AIM OF THE TASK: Return, word for word, the lines from the line holding "Write the bpy" through the line holding "COL = SC.collection". Include both end lines and no others.

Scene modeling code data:
(begin)

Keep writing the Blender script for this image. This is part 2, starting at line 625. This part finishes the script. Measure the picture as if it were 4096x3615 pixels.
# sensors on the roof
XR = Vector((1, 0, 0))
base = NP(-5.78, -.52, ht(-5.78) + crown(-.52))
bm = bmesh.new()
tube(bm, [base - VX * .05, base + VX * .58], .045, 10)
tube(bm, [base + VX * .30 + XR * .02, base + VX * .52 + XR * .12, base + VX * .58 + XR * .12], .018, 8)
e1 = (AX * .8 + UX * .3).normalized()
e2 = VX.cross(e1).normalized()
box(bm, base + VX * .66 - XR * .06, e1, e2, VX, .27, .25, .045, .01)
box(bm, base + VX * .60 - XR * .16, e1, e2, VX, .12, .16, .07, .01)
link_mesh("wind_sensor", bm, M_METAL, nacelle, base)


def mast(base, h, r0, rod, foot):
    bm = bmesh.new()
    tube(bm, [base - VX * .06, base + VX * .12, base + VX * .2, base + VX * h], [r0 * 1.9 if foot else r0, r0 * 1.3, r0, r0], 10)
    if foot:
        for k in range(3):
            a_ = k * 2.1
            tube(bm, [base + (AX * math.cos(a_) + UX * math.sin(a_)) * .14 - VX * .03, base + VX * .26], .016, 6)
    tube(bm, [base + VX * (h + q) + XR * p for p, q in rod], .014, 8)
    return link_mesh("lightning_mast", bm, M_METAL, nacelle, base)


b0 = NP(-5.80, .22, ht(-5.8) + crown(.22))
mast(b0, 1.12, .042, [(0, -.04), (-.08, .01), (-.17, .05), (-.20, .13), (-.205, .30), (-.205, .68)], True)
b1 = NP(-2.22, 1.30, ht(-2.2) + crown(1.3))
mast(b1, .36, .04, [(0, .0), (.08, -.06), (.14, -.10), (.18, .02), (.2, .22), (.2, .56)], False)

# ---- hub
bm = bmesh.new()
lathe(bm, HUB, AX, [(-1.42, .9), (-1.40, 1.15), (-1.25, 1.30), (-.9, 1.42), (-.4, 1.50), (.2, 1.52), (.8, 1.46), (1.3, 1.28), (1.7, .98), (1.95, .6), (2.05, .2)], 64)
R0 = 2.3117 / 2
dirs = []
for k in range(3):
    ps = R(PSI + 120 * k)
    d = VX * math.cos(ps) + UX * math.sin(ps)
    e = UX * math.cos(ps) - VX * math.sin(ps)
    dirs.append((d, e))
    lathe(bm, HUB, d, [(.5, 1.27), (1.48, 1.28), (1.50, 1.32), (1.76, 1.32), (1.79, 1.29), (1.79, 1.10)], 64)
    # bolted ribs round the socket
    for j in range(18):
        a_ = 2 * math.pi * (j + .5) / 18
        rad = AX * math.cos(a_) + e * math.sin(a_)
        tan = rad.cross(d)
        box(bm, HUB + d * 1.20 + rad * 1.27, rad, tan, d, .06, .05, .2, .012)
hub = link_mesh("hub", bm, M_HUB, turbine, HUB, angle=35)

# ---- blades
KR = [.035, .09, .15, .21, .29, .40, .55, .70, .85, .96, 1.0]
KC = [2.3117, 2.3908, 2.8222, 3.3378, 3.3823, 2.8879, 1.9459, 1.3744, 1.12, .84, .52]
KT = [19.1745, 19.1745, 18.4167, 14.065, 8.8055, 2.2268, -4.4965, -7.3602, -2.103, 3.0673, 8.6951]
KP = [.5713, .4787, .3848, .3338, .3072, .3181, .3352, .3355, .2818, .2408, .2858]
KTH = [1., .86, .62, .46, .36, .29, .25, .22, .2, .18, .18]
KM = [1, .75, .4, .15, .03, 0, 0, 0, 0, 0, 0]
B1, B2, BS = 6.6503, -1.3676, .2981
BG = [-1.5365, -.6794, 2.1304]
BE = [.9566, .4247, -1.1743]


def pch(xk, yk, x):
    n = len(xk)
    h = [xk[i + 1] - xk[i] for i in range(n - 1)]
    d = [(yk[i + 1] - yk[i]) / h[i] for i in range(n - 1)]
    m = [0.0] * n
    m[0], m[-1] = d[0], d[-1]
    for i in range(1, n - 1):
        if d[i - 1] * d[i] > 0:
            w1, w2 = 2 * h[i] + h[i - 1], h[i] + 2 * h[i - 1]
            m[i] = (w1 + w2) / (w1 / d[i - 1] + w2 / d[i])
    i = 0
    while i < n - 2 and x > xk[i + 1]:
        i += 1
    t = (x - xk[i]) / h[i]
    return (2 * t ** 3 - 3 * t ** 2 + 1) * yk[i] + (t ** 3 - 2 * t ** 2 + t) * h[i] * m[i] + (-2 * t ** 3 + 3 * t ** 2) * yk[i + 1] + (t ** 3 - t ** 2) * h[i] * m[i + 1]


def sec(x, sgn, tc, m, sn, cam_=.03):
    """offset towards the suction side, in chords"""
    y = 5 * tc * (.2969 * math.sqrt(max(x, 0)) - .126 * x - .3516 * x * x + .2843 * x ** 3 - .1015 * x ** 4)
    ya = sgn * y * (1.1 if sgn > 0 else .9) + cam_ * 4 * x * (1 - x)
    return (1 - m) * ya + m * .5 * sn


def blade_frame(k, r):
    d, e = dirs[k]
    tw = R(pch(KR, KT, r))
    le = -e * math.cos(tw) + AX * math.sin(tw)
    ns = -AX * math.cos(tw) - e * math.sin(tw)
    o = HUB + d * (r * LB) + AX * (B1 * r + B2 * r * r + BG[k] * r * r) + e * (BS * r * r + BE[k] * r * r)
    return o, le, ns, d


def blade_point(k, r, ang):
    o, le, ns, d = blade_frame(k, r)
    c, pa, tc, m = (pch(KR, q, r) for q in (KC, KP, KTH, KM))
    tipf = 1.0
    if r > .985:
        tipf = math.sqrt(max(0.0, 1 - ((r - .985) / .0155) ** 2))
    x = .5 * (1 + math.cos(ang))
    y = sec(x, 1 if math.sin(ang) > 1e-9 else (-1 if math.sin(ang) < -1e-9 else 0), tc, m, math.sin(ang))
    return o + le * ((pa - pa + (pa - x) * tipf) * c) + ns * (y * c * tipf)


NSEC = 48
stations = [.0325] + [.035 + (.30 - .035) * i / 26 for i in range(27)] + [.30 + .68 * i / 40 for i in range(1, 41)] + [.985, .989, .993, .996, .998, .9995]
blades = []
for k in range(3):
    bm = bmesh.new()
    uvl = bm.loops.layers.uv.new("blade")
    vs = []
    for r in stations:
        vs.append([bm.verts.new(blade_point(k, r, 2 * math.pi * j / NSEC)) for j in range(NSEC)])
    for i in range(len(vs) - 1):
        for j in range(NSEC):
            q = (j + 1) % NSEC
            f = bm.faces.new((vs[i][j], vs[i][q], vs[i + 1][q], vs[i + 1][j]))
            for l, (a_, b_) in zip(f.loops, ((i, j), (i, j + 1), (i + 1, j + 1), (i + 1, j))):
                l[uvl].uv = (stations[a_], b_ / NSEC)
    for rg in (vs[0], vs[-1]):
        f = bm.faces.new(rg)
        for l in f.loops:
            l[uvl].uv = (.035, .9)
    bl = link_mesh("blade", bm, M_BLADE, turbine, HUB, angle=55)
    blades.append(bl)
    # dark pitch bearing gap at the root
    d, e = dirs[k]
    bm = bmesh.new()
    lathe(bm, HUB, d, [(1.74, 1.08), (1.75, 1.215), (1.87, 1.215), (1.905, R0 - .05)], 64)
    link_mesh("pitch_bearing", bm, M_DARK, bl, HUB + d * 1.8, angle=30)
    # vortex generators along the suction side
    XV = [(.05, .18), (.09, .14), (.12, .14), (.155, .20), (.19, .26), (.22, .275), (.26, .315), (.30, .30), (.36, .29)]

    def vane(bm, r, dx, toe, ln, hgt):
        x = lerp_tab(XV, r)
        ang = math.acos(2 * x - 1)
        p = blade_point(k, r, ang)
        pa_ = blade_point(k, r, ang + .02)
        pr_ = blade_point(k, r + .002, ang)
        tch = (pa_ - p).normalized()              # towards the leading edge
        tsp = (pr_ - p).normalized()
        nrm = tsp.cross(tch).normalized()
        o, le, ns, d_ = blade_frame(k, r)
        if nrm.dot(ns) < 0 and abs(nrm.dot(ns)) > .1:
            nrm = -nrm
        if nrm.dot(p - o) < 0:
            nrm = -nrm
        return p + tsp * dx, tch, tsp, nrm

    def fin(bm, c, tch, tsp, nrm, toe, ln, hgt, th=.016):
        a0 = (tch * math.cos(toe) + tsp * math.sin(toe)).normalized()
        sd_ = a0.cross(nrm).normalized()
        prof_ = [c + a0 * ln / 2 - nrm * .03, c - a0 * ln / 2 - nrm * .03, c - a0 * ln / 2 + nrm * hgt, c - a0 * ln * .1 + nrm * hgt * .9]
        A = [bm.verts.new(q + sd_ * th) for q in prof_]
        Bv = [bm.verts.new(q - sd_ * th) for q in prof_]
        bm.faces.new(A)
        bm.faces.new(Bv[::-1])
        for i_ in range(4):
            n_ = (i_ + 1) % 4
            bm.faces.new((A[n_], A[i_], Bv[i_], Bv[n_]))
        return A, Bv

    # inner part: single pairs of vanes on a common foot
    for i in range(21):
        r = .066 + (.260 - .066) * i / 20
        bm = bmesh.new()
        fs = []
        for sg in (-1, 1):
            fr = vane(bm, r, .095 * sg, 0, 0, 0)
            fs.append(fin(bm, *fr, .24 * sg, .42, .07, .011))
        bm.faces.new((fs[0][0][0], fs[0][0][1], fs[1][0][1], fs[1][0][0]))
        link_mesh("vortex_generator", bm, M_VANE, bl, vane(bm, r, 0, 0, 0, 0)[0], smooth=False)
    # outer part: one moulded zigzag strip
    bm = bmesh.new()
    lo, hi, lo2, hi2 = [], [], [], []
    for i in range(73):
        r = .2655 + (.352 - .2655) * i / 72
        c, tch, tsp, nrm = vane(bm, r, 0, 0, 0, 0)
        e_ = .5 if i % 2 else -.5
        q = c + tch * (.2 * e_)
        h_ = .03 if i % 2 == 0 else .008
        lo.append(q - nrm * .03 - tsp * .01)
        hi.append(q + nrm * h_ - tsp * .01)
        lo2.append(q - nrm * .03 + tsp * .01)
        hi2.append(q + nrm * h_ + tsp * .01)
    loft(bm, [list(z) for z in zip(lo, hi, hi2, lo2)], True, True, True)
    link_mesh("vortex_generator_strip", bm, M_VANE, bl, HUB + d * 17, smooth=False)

(end)
(begin)

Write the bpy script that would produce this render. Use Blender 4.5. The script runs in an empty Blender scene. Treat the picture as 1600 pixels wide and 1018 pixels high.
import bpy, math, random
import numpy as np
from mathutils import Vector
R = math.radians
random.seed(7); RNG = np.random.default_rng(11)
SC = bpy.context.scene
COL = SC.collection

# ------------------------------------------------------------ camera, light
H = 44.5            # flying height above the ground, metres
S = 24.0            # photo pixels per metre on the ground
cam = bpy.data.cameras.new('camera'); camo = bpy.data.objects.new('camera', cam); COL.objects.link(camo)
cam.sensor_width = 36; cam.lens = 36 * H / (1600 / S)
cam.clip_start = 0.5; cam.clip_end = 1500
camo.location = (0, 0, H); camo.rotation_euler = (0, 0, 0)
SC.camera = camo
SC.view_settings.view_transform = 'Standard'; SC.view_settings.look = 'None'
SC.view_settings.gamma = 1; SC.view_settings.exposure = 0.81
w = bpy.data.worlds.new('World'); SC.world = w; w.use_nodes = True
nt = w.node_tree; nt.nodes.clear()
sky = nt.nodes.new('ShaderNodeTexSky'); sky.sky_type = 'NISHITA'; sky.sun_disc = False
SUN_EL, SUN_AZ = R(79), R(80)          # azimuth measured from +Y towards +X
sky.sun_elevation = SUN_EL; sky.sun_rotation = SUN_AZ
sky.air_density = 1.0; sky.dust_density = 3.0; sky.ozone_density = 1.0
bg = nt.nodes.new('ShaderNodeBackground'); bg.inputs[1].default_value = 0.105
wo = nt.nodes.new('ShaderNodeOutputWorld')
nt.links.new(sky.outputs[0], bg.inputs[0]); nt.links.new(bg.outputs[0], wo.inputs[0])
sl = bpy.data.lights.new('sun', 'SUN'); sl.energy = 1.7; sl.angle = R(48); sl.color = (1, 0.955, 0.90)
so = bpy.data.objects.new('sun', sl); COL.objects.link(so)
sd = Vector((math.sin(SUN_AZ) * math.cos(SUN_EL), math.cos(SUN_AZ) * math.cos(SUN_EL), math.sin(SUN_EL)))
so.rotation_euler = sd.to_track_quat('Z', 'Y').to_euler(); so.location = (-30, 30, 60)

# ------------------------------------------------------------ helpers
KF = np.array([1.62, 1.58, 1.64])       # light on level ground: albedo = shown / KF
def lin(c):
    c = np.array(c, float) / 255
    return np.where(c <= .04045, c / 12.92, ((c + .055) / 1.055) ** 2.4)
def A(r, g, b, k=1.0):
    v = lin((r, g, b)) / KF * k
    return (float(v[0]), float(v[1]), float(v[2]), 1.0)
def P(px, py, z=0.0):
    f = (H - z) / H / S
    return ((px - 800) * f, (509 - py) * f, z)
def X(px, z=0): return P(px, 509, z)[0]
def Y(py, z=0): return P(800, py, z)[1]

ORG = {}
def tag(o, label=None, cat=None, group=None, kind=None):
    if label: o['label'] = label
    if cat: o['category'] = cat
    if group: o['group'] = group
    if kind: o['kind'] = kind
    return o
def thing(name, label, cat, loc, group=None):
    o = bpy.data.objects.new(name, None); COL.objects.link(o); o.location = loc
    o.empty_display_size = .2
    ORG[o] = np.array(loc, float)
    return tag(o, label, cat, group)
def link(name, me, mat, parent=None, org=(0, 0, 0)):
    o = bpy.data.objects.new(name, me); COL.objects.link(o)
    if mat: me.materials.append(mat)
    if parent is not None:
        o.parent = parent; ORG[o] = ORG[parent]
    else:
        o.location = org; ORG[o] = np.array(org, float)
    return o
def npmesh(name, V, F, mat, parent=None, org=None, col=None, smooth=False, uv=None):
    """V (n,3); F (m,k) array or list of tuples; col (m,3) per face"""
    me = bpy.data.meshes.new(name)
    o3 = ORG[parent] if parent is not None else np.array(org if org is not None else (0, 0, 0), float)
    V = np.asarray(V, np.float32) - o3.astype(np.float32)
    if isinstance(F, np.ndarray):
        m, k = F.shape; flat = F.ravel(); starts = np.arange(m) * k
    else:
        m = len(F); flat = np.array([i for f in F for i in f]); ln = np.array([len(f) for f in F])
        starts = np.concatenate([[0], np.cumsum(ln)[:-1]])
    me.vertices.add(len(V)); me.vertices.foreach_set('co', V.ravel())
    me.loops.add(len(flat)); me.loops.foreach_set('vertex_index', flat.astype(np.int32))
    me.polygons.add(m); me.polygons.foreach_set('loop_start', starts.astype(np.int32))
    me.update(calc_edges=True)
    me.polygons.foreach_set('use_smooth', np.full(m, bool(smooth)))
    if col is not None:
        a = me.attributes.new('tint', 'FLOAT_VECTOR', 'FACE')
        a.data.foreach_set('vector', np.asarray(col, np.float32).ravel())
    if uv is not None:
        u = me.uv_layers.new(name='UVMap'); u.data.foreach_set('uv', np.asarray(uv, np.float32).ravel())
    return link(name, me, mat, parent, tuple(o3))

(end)

PROBLEM SOLUTION:
Write the bpy script that would produce this render. Use Blender 4.5. The script runs in an empty Blender scene. Treat the picture as 1600 pixels wide and 1018 pixels high.
import bpy, math, random
import numpy as np
from mathutils import Vector
R = math.radians
random.seed(7); RNG = np.random.default_rng(11)
SC = bpy.context.scene
COL = SC.collection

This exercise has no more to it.